Design & Drawing by Casey Revelle and Robert Konzelmann

In architecture, poche’ is the process of darkening the area of walls, columns, and other solid elements created by a cut plane . This process is frequently utilized in representing buildings and objects in plan, section, and figure-ground (drawings that create a high contrast between spatial areas and cut elements). Blackening the cut elements helps viewers easily identify the depth of elements in floor plans and sectional drawings.

Drawings represented in a smaller scale benefit from the high contrast nature of poche’; it is an ideal method for effective communication when drawings are intended to be displayed in a presentation-like format, or the audience is standing more than 3 feet (1 meter) away from the drawings. In contrast, if a drawing is depicted in a large-scale format, the poche’ method has the potential to dominate and wash out the main content of the drawing.

The main question then becomes what are the appropriate scales that the poche method can be used to enhance the outcome of plan and section drawings?

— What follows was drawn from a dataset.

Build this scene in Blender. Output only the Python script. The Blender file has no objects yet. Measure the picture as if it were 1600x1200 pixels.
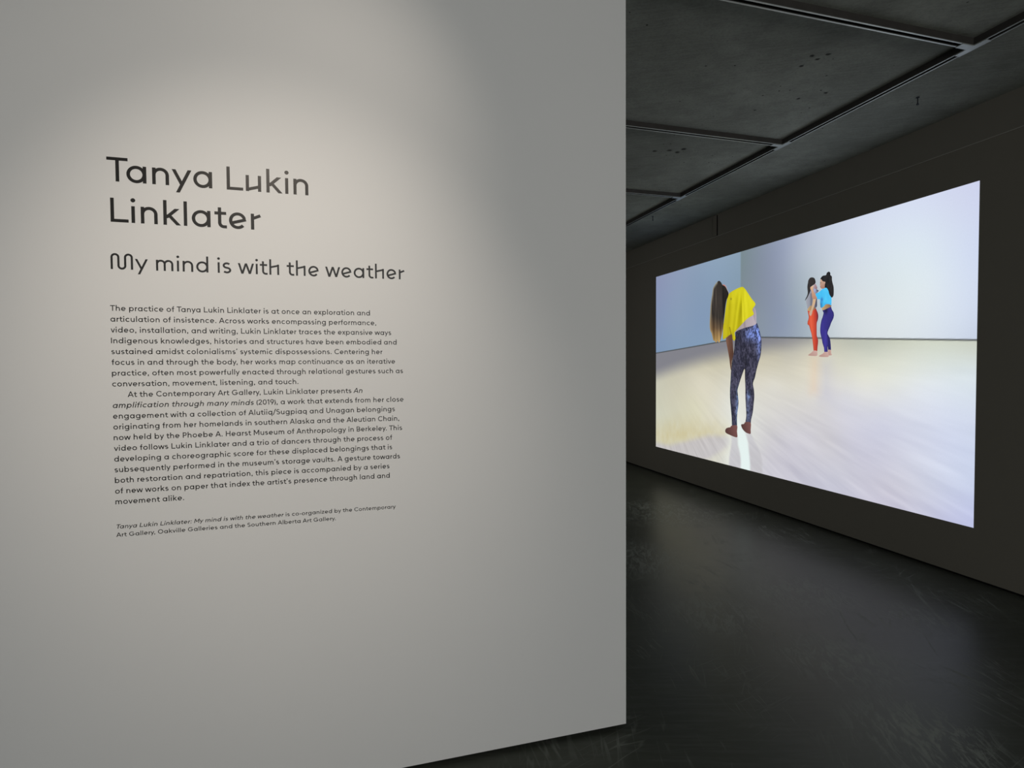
import bpy, math, random
import numpy as np
from mathutils import Matrix, Vector
from mathutils.geometry import delaunay_2d_cdt

# ------------------------------------------------------------------ camera, world, lights, exposure
scene = bpy.context.scene
EYE = 1.55
cam_d = bpy.data.cameras.new('camera')
cam_d.sensor_width = 36.0
cam_d.lens = 883.526 / 1600 * 36
cam_d.clip_end = 60
cam = bpy.data.objects.new('camera', cam_d)
scene.collection.objects.link(cam)
R_ = Vector((0.96147185, -0.27482761, -0.00645454))
U_ = Vector((0.01438171, 0.02683889, 0.99953631))
F_ = Vector((0.27452695, 0.96111886, -0.02975733))
m = Matrix((R_, U_, -F_)).transposed().to_4x4()
m.translation = (0, 0, EYE)
cam.matrix_world = m
scene.camera = cam

world = bpy.data.worlds.new('world')
world.use_nodes = True
world.node_tree.nodes['Background'].inputs[0].default_value = (0.5, 0.55, 0.6, 1)
world.node_tree.nodes['Background'].inputs[1].default_value = 0.02
scene.world = world
vs = scene.view_settings
vs.view_transform = 'Standard'
vs.look = 'None'
vs.exposure = 0.0
vs.gamma = 1.0
vs.use_curve_mapping = False
scene.cycles.max_bounces = 8
scene.cycles.diffuse_bounces = 5
scene.cycles.sample_clamp_indirect = 3.0


def area_light(name, loc, target, size, power, col, spread=180):
    d = bpy.data.lights.new(name, 'AREA')
    d.shape = 'RECTANGLE'
    d.size, d.size_y = size
    d.energy = power
    d.color = col
    d.spread = math.radians(spread)
    o = bpy.data.objects.new(name, d)
    scene.collection.objects.link(o)
    o.location = loc
    o.rotation_euler = (Vector(target) - Vector(loc)).to_track_quat('-Z', 'Y').to_euler()
    return o


def spot_light(name, loc, target, power, angle, blend, radius, col):
    d = bpy.data.lights.new(name, 'SPOT')
    d.energy = power
    d.spot_size = math.radians(angle)
    d.spot_blend = blend
    d.shadow_soft_size = radius
    d.color = col
    o = bpy.data.objects.new(name, d)
    scene.collection.objects.link(o)
    o.location = loc
    o.rotation_euler = (Vector(target) - Vector(loc)).to_track_quat('-Z', 'Y').to_euler()
    return o


# unseen broad light added behind the camera as even ambient fill
area_light('ambient_fill_light', (0.4, -4.6, 2.0), (0.2, 2.0, 1.1), (6.0, 2.2), 97, (1.0, 0.99, 0.965), 150)
# warm track spot washing the lettered wall
spot_light('track_spot', (-0.57, -0.04, 3.24), (-0.26, 2.156, 1.55), 108, 46, 1.0, 0.04, (1.0, 0.87, 0.74))
spot_light('track_spot_wide', (0.34, 0.98, 3.13), (-0.36, 2.156, 2.27), 19, 78, 1.0, 0.04, (1.0, 0.87, 0.74))

# dim hidden fill added beyond the lettered wall to brighten the projection wall
area_light('wall_fill_light', (0.9, 7.0, 3.1), (4.2, 7.6, 0.6), (1.2, 1.2), 5, (1.0, 0.98, 0.94), 120)

# ------------------------------------------------------------------ helpers
COL = scene.collection


def link(o, parent=None):
    COL.objects.link(o)
    if parent is not None:
        o.parent = parent
    return o


def mesh_obj(name, verts, faces, mat, parent=None, smooth=False):
    me = bpy.data.meshes.new(name)
    me.from_pydata([tuple(v) for v in verts], [], [tuple(f) for f in faces])
    me.validate()
    me.update()
    if mat is not None:
        me.materials.append(mat)
    if smooth:
        me.polygons.foreach_set('use_smooth', [True] * len(me.polygons))
    return link(bpy.data.objects.new(name, me), parent)


class MB:
    """collects boxes and lathes into one mesh"""

    def __init__(self):
        self.v, self.f = [], []

    def box(self, x0, x1, y0, y1, z0, z1):
        n = len(self.v)
        self.v += [(x, y, z) for z in (z0, z1) for y in (y0, y1) for x in (x0, x1)]
        self.f += [tuple(n + i for i in q) for q in
                   ((0, 2, 3, 1), (4, 5, 7, 6), (0, 1, 5, 4), (2, 6, 7, 3), (0, 4, 6, 2), (1, 3, 7, 5))]
        return self

    def lathe(self, cx, cy, prof, n=14):
        b = len(self.v)
        for r, z in prof:
            for k in range(n):
                a = 2 * math.pi * k / n
                self.v.append((cx + r * math.cos(a), cy + r * math.sin(a), z))
        for i in range(len(prof) - 1):
            for k in range(n):
                k2 = (k + 1) % n
                self.f.append((b + i * n + k, b + i * n + k2, b + (i + 1) * n + k2, b + (i + 1) * n + k))
        self.f.append(tuple(b + k for k in range(n))[::-1])
        self.f.append(tuple(b + (len(prof) - 1) * n + k for k in range(n)))
        return self

    def build(self, name, mat, parent=None):
        return mesh_obj(name, self.v, self.f, mat, parent)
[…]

I frequently use poche’ when I need to display drawings in the initial phases of design that do not contain many details, but rather display the functional configurations in plans and spatial articulation in section drawings. Any drawings that utilize scales smaller than 1/4’=1’-0” or 1:50 benefit from this presentation method. Periodically, using a middle-gray value instead of black is appropriate for drawings depicted at a scale close to 1/4’=1’-0” to reduce the high contrast between cut elements and spatial void in plans and section drawings. By doing so, the elements represented do not visually dominate a composition and are less straining on the eye of the viewer.

Drawings that are depicted in a scale larger than 1/4’=1’-0” should use a hierarchy of line widths and weights to create depth of elements in the drawings.

The figure above illustrates how the poche technique defines the cut plane in the building section. The filled walls, floor plates, ceilings, and solid elements define the spatial aspects of the building and allow viewers to observe how the various building elements are unified, as well as establish a platform for other analytical studies to be incorporated such as solar studies as seen in the figure mentioned above.